AI Disarmament Clash: Vatican vs. U.S. Defense

Pope interacting with a crowd of people taking photos

A sweeping Vatican push to “disarm” artificial intelligence is raising fresh alarms that global elites could use moral language to lock America into dangerous military weakness while our enemies charge ahead.

Story Snapshot

  • Pope Leo XIV and the Holy See are urging a global moratorium on lethal autonomous weapons and tighter controls on military artificial intelligence.[1]
  • Vatican documents frame artificial intelligence weapons as a grave ethical threat that undermines human responsibility for life-and-death decisions.[1]
  • The Holy See links artificial intelligence disarmament with long-standing calls to eliminate even the possession of nuclear weapons.[2][3]
  • Conservatives now face the question of how to defend American security and freedom while responding prudently to these high-profile religious appeals.

Pope Leo XIV Moves From Cautious Tech Talk To Direct Artificial Intelligence Disarmament

Pope Leo XIV has shifted from general reflections on technology to explicit calls to “disarm” artificial intelligence, especially in warfare, placing the Vatican squarely in the global debate over autonomous weapons.[1] Vatican-aligned reporting describes the Holy See demanding a moratorium on developing and deploying lethal autonomous weapons, arguing such systems lack the uniquely human capacity for moral judgment required in combat decisions.[1] This language builds on earlier papal concerns that rapid artificial intelligence militarization is worsening the tragedy of modern conflicts.[1]
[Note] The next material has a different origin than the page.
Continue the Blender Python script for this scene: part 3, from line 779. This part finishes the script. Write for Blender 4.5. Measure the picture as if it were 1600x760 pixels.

The Dicastery for the Doctrine of the Faith’s note “Antiqua et nova” identifies artificial intelligence used in warfare as a “cause for grave ethical concern,” citing the risk that algorithms, not accountable people, would select and strike targets. Pope Leo’s recent messages on peace warn that military artificial intelligence can erode human responsibility by delegating life-and-death choices to machines.[1] Together these texts are being interpreted as a coordinated Vatican push to halt autonomous weapons development worldwide, not merely to tweak existing rules of engagement.

From Nuclear Disarmament To Artificial Intelligence: A Long Vatican Campaign Against Deterrence

The Holy See’s artificial intelligence stance rests on decades of increasingly categorical opposition to modern weapons, especially nuclear arms. Pope Francis previously declared that not only the use, but even the possession, of nuclear weapons is morally unacceptable, calling them a false source of security and urging total disarmament.[3] Pope Leo XIV continues that line, describing nuclear disarmament as a “moral imperative” and warning that confrontational deterrence logic has come to dominate global politics.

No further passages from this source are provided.